Ieri, proprio mentre l’Ambasciata di Mosca a Roma twittava l’attivazione della “hotline” anti discriminazione, a Mosca centinaia di manifestanti venivano arrestati dalle forze dell’ordine solo perché protestavano contro la guerra in Ucraina. Solo nella giornata di ieri sono state oltre duemila le persone fermate durante le manifestazioni tenute in 44 città, i dimostranti arrestati in Russia dall’inizio dell’invasione ora sono oltre 10 mila. Insieme al diritto di manifestare, ai russi è stato tolto anche il diritto d’informazione. Non solo perché il Cremlino ha bloccato l’accesso nel paese a Facebook e Twitter (proprio i social network da cui comunica l’Ambasciata russa con i russi, ma solo fuori dalla Russia), ma anche perché la Duma ha approvato all’unanimità una legge che punisce con 15 anni di carcere chi diffonde “false informazioni” sulle operazioni militari, una norma che rende impossibile la libera informazione e il giornalismo indipendente.
Tutti i principali media internazionali – dalla Bbc alla Cnn passando per la Rai – hanno ritirato i propri giornalisti da Mosca o interrotto i servizi e le trasmissioni dal paese. Una scelta analoga, limitatamente alla copertura della guerra, l’hanno dovuta prendere anche i giornali russi come per esempio La Novaya Gazeta, il quotidiano diretto dal premio Nobel per la pace Dmitry Muratov, che ha deciso di rimuovere dal suo sito tutti i contenuti che riguardano la guerra in Ucraina a causa della “censura”. In Italia, invece, nonostante sia un paese il cui governo si è schierato contro la guerra di Putin, non è a rischio il pluralismo informativo: guardando la tv o leggendo i giornali, i cittadini russi trovano ampiamente rappresentata il punto di vista di Putin su ciò che sta accadendo in Ucraina, anche quando la versione è palesemente falsa. La televisione di stato italiana, almeno finché era possibile trasmettere da Mosca, con i suoi corrispondenti riportava fedelmente la versione del Cremlino. Nei talk-show i personaggi che, a dispetto dell’evidenza, addossano la responsabilità di questo conflitto alla Nato e all’Ue hanno una grandissima esposizione. D’altronde, la stessa Ambasciata russa quando voleva indicare un’analisi delle ragioni del conflitto in linea con la visione del governo russo ha indicato un articolo di una giornalista italiana su un giornale italiano (Barbara Spinelli sul Fatto quotidiano). I cittadini russi sono liberi di manifestare in Italia e hanno diritto a un’informazione pluralista e libera dalla minaccia del carcere per i giornalisti, inoltre qualora volessero impegnarsi in politica in dissenso con la politica estera del governo non rischierebbero di finire ammazzati per strada come Boris Nemtsov o avvelenati con il novichok nelle mutande e poi sbattuti in carcere come Alexei Navalny.

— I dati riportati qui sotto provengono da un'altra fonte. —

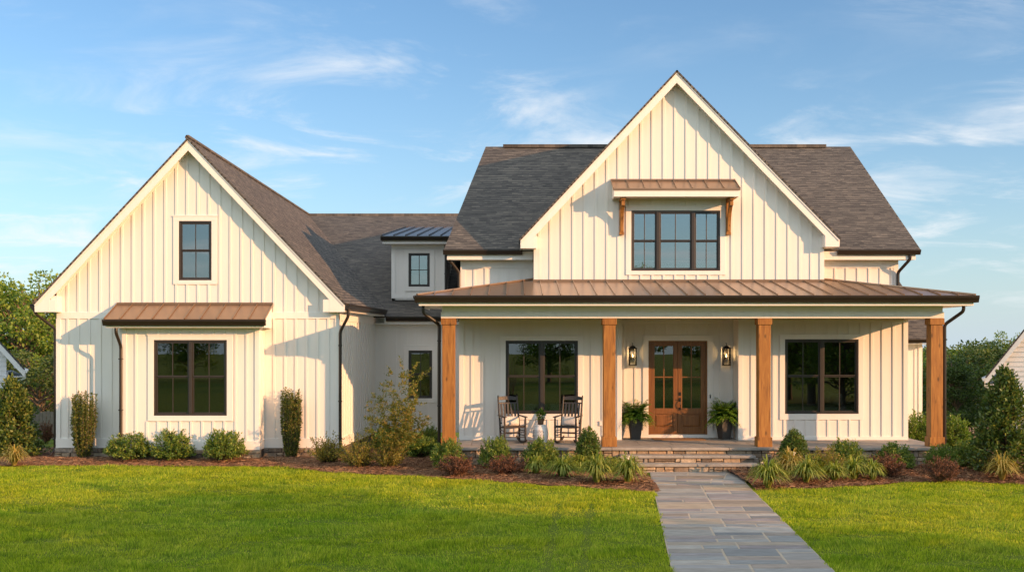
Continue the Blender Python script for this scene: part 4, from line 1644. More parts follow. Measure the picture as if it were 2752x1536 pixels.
R.add([(dr[0] - .4, -0.11, FLOOR), (dr[1] + .4, -0.11, FLOOR), (dr[1] + .4, -3.5, FLOOR), (dr[0] - .4, -3.5, FLOOR),
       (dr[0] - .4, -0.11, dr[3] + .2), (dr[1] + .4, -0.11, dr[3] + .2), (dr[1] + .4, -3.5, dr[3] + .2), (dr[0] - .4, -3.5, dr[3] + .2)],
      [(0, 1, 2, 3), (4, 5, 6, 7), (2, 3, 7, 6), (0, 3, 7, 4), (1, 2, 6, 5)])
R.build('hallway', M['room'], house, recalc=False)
bell = MB(front(YD))
bx = dx(887)
bell.box(bx - 0.02, bx + 0.02, 0.0, 0.03, dz(777), dz(744))
bell.box(bx - 0.011, bx + 0.011, 0.03, 0.036, dz(770), dz(758))
bell.build('doorbell', M['black'], house, bevel=0.004)
out = MB(front(YP))
ox, oz = PX(1150 + 1338 / 2.877, YP), PZ(800 + 968 / 2.877, YP)
out.box(ox - 0.04, ox + 0.04, 0.0, 0.035, oz - 0.06, oz + 0.06)
out.box(ox - 0.05, ox + 0.05, 0.035, 0.045, oz + 0.05, oz + 0.062)
out.build('outlet_cover', M['trim'], house, bevel=0.004)

# ceiling, beam and roof
XBM0, XBM1 = PX(1184.8, YPOST), PX(2537.5, YPOST)
zb0 = PZ(854.6, YPOST)
zb1 = PZ(838, YPOST)
zcr = PZ(812, 25.6)
o = MB()
o.box(XBM0 + 0.3, XBM1 - 0.3, YPOST + 0.3, YD + 0.1, ZCEIL, ZCEIL + 0.03)
o.build('porch_ceiling', M['ceiling'], house)
o = MB()
ZEP = PZ(793, 25.45)
o.box(XBM0, XBM1, YPOST + 0.0, YPOST + 0.30, zb0, zb1)
o.box(XBM0 + 0.025, XBM1 - 0.025, YPOST + 0.025, YPOST + 0.29, zb1, ZEP - 0.10)
for xa, xb in ((XBM0, XBM0 + 0.30), (XBM1 - 0.30, XBM1)):
    o.box(xa, xb, YPOST + 0.303, YP - 0.033 if xa > 5 else YP + 0.7, zb0 + 0.003, zb1)
    o.box(xa + 0.025, xb - 0.025, YPOST + 0.303, YP - 0.033 if xa > 5 else YP + 0.7, zb1, ZEP - 0.10)
o.build('beam', M['trim'], house, bevel=0.005)
OV = 0.55
EX0, EX1, EY = XBM0 - OV, XBM1 + OV, YPOST - OV
SLP = (PZ(756, YG) - ZEP) / (YG - EY)
o = MB()                      # eave fascia and soffit round three sides
o.box(EX0 + 0.06, EX1 - 0.06, EY + 0.035, EY + 0.06, ZEP - 0.245, ZEP - 0.035)
o.box(EX0 + 0.06, EX1 - 0.06, EY + 0.06, YPOST + 0.02, ZEP - 0.215, ZEP - 0.195)
o.box(EX0 + 0.06, EX0 + 0.085, EY + 0.06, YP + 0.7, ZEP - 0.245, ZEP - 0.035)
o.box(EX1 - 0.085, EX1 - 0.06, EY + 0.06, YP, ZEP - 0.245, ZEP - 0.035)
o.box(EX0 + 0.085, XBM0 + 0.02, YPOST + 0.022, YP + 0.7, ZEP - 0.215, ZEP - 0.195)
o.box(XBM1 - 0.02, EX1 - 0.085, YPOST + 0.022, YP, ZEP - 0.215, ZEP - 0.195)
o.build('fascia', M['trim'], house)
YT = YU - 0.01                # the pan runs up to the walls
run = YT - EY
zt = ZEP + SLP * run
b = MB()
b.slab([(EX0, EY, ZEP), (EX1, EY, ZEP), (EX1 - run, YT, zt), (EX0 + run, YT, zt)], 0.025)
nseam = 31
for i in range(1, nseam):
    xs_ = EX0 + (EX1 - EX0) * i / nseam
    y1 = min(YT, EY + min(xs_ - EX0, EX1 - xs_))
    if GX0 - 0.02 < xs_ < GX1 + 0.02:
        y1 = min(y1, YG - 0.005)
    z1 = ZEP + SLP * (y1 - EY)
    b.hexa([(xs_ - .012, EY, ZEP), (xs_ + .012, EY, ZEP), (xs_ + .012, y1, z1), (xs_ - .012, y1, z1),
            (xs_ - .008, EY, ZEP + .034), (xs_ + .008, EY, ZEP + .034), (xs_ + .008, y1, z1 + .034), (xs_ - .008, y1, z1 + .034)])
for s, xa in ((1, EX0), (-1, EX1)):          # side pans and hip caps
    b.slab([(xa, EY, ZEP), (xa + s * run, YT, zt), (xa + s * 0.9, YT, ZEP + SLP * 0.9), (xa, YT, ZEP)], 0.025)
    b.tube([(xa + s * 0.02, EY + 0.02, ZEP + 0.012), (xa + s * run, YT, zt + 0.012)], 0.035, 6)
b.box(GX0 - 0.03, GX1 + 0.03, YG - 0.05, YG - 0.028, ZEP + SLP * (YG - EY) - 0.03, ZEP + SLP * (YG - EY) + 0.05)
b.build('porch_roof', M['metal'], house)
o = MB()
gpp = gutter_profile(0.165, 0.13)
o.extrude_x([(EY + 0.032 - d, ZEP - 0.17 + z) for d, z in gpp], EX0 - 0.03, EX1 + 0.03)
for s, xa in ((-1, EX0 + 0.055), (1, EX1 - 0.055)):
    yb_ = YP + 0.6 if s < 0 else YP
    o.add([(xa + s * d, y, ZEP - 0.17 + z) for y in (EY + 0.033, yb_) for d, z in gpp],
          [tuple(range(10)), tuple(range(19, 9, -1))] + [(i, (i + 1) % 10, 10 + (i + 1) % 10, 10 + i) for i in range(10)])
o.build('gutter', M['gutter'], house)
# floor and its stone face
o = MB()
FX0, FX1 = PX(1178, YPOST), PX(2545, YPOST)
xs_ = FX0
rnd = random.Random(2)
while xs_ < FX1 - 0.01:
    w = min(rnd.uniform(0.9, 1.7), FX1 - xs_)
    if FX1 - xs_ - w < 0.5:
        w = FX1 - xs_
    o.box(xs_ + 0.004, xs_ + w - 0.004, 25.80, 26.42, FLOOR - 0.065, FLOOR - rnd.uniform(0, 0.003))
    xs_ += w
for r_ in range(3):
    xs_ = FX0
    while xs_ < FX1 - 0.01:
        w = min(rnd.uniform(0.5, 1.1), FX1 - xs_)
        ya, yb_ = 26.424 + r_ * 0.75, 26.424 + (r_ + 1) * 0.75 - 0.008
        o.box(xs_ + 0.004, xs_ + w - 0.004, ya, yb_, FLOOR - 0.065, FLOOR - rnd.uniform(0, 0.003))
        xs_ += w
o.build('porch_floor', M['tread'], house, bevel=0.008)
SX0, SX1 = PX(1668, 25.5), PX(2031, 25.5)
stones(front(25.88), FX0 + 0.04, SX0, -0.05, FLOOR - 0.066, 12, 3).build('foundation', M['stone'], house)
stones(front(25.88), SX1, FX1 - 0.04, -0.05, FLOOR - 0.066, 13, 3).build('foundation', M['stone'], house)
o = MB()
o.box(FX0 + 0.06, FX1 - 0.06, 25.93, 28.5, -0.1, FLOOR - 0.068)
o.build('foundation', M['mortar'], house)
levels = [(25.88, FLOOR - 0.066, None), (25.50, FLOOR - 0.135, 25.86), (25.14, FLOOR - 0.292, 25.50)]
z_prev = 0.0
tops = [0.365, 0.205]
T1, T2 = (25.46, 25.90, tops[0], SX0, SX1), (25.10, 25.50, tops[1], PX(1690, 25.15), PX(2041, 25.15))
o = MB()
for ya, yb_, zt_, a, c in (T1, T2):
    xs_ = a
    while xs_ < c - 0.01:
        w = min(rnd.uniform(1.0, 1.6), c - xs_)
        if c - xs_ - w < 0.5:
            w = c - xs_
        o.box(xs_ + 0.004, xs_ + w - 0.004, ya, yb_, zt_ - 0.062, zt_ - rnd.uniform(0, 0.003))
        xs_ += w
    # one object per step
    sp_ = o.build('step', M['tread'], house, bevel=0.010)
    o = MB()
    st_ = stones(front(ya + 0.05), a + 0.03, c - 0.03, -0.03, zt_ - 0.063, int(ya * 10), 1 if zt_ < 0.3 else 2)
    st_.build('riser', M['stone'], sp_)
    q = MB()
    q.box(a + 0.05, c - 0.05, ya + 0.10, yb_ + 0.3, -0.05, zt_ - 0.066)
    q.build('core', M['mortar'], sp_)
stones(front(25.88), SX0, SX1, tops[0] - 0.01, FLOOR - 0.066, 31, 1).build('riser', M['stone'], house)

# posts
for (pa, pc) in ((1186.5, 1224), (1621.5, 1655), (2039, 2072), (2501.5, 2535.5)):
    xa, xc = PX(pa, YPOST), PX(pc, YPOST)
    c_ = (xa + xc) / 2
    w = 0.152 if pa < 1200 else 0.146
    yc = YPOST + 0.155
    o = MB()
    o.box(c_ - w, c_ + w, yc - w, yc + w, FLOOR, zb0 - 0.001)
    p = o.build('porch_post', M['cedar'], house, bevel=0.006)
    o = MB()
    o.box(c_ - w - 0.028, c_ + w + 0.028, yc - w - 0.028, yc + w + 0.028, zb0 - 0.155, zb0 - 0.003)
    o.build('cap', M['cedar'], p, bevel=0.005)
    o = MB()
    o.box(c_ - w - 0.032, c_ + w + 0.032, yc - w - 0.032, yc + w + 0.032, FLOOR + 0.001, FLOOR + 0.235)
    o.build('base', M['cedar'], p, bevel=0.005)

# right rear range seen past the porch end
YQ = 33.0
qx0, qx1 = PX(2400, YQ), PX(2477, YQ)
b = siding(front(YQ), qx0, qx1, 0.0, PZ(925, YQ), sp=0.26, phase=qx1 - 0.2)
b.build('wall', M['white'], house)
o = MB()
o.box(qx0, qx1, -0.01 + YQ - 0.03, YQ - 0.0, PZ(927, YQ), PZ(920, YQ))
o.box(qx1 - 0.1, qx1 + 0.01, YQ - 0.03, YQ - 0.001, 0, PZ(927, YQ))
o.build('trim_board', M['trim'], house)
o = MB()
zq = PZ(910, YQ - 0.4)
o.slab([(qx0 - 1, YQ - 0.4, zq), (qx1 + 0.35, YQ - 0.4, zq), (qx1 + 0.35, YQ + 4, zq + 2.6), (qx0 - 1, YQ + 4, zq + 2.6)], 0.05)
o.build('roof', M['shingle'], house, uvdir=((1, 0, 0), (0, 4.4, 2.6)))
o = MB()
o.extrude_x([(YQ - 0.4 - d, zq - 0.12 + z) for d, z in gutter_profile(0.11, 0.1)], qx0, qx1 + 0.35)
o.build('gutter', M['gutter'], house)
o = MB()
o.box(qx0, qx1 + 0.3, YQ - 0.395, YQ - 0.05, zq - 0.16, zq - 0.13)
o.build('fascia', M['trim'], house)
o = MB()
o.box(qx1 - 0.1, qx1, YQ + 0.1, 40, 0, zq)
o.build('wall', M['white'], house)

# downspouts
yd = YW - 0.07
zg = PZ(838, YRK)
downspout([(XTL + 0.16 - 0.22, YRK + 0.1, ZEAVE - 0.14), (XTL + 0.0, YRK + 0.1, zg - 0.05), (XL - 0.06, yd + 0.1, zg - 0.42), (XL - 0.06, yd + 0.1, 0.28), (XL - 0.14, yd, 0.12)])
downspout([(PX(309, YBE), YBE + 0.07, zbe - 0.14), (PX(309, YBE), YBE + 0.07, zbe - 0.35), (XB0 - 0.02, YB - 0.08, zbe - 0.68), (XB0 - 0.02, YB - 0.08, 0.25), (XB0 + 0.0, YB - 0.22, 0.14)])
downspout([(XTR + 0.07, YRK + 0.10, ZEAVE - 0.14), (XTR + 0.07, YRK + 0.10, ZEAVE - 0.33), (XR + 0.05, yd, ZEAVE - 0.72), (XR + 0.05, yd, 0.32), (XR + 0.22, yd - 0.12, 0.16)])
downspout([(EX0 + 0.13, YPOST - 0.1, ZEP - 0.16), (EX0 + 0.13, YPOST - 0.1, ZEP - 0.40), (XBM0 - 0.05, YPOST + 0.16, ZEP - 0.68), (XBM0 - 0.05, YPOST + 0.16, 0.2)])
downspout([(XM0 - 0.28, YUE + 0.12, ZU_E - 0.13), (XM0 - 0.28, YUE + 0.12, ZU_E - 0.28), (XM0 - 0.05, YU - 0.08, ZU_E - 0.58), (XM0 - 0.05, YU - 0.08, 4.3)])
downspout([(XM1 + 0.18, YUE + 0.0, ZU_E - 0.13), (XM1 + 0.18, YUE + 0.0, ZU_E - 0.26), (XM1 - 0.02, YU - 0.08, ZU_E - 0.58), (XM1 - 0.02, YU - 0.08, 4.45)])
downspout([(EX1 - 0.1, YPOST - 0.05, ZEP - 0.16), (EX1 - 0.1, YPOST - 0.05, ZEP - 0.36), (XBM1 + 0.05, YPOST + 0.1, ZEP - 0.68), (XBM1 + 0.05, YPOST + 0.1, 0.45), (XBM1 + 0.22, YPOST - 0.05, 0.3)])
downspout([(XD1 + 0.03, YDM - 0.05, zde - 0.15), (XD1 + 0.03, YDM - 0.05, zd0 + 0.05)])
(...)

Insomma, se l’Ambasciata russa intende davvero raccogliere e denunciare le pesanti discriminazioni che ogni giorno subiscono i cittadini della Federazione russa, la “hotline” non dovrebbe aprirla a Roma bensì a Mosca. L’unico problema è che non le basterebbe il personale per lavorare tutte le segnalazioni di discriminazioni e violazioni dei diritti fondamentali.